E' una vicenda sanguinosa in cui i popoli jugoslavi hanno pagato un prezzo pesantissimo con 1.200.000 vittime. Un prezzo enorme per una popolazione piccola, secondo solo a quello pagato dai russi e dai polacchi.
La Jugoslavia esce dalla II Guerra Mondiale distrutta, con ferite profonde perché la resistenza ha visto anche uno scontro interno molto aspro fra gli ùstascia e i serbi, fra i cetnici e i partigiani, fra i partigiani in Slovenia e i domobranci.
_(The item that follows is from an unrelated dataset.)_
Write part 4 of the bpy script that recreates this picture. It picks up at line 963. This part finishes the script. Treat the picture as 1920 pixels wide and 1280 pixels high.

I vincitori non si sono comportanti con saggezza anche se la vendetta non era evitabile. D’altronde molte azioni contro i civili condotte nel corso della II Guerra Mondiale non sono altro che vendette: il bombardamento di Dresda da parte degli inglesi, alle violenze commesse dagli alleati sui prigionieri italiani in Nord Africa e sui civili in Italia, …
In Jugoslavia si parla di 100.000 vittime di vendette e gli infoibati sono la minima parte, la maggioranza delle vittime sono ùstascia, domobranci e cetnici e la guerra contro bande che si rifugiano nei boschi e resistono al nuovo ordine continua fino agli inizi degli anni ‘50.
A questo si somma in quei anni anche la lotta durissima contro i cominformisti legati a Stalin.
Oggi, in un territorio in cui i nazionalismi stanno riprendendo forza, questi conflitti fra ùstascia, cetnici e domobranci da un lato e partigiani dall’altro sono ripresi in ambito politico e la Chiesa soffia sul fuoco.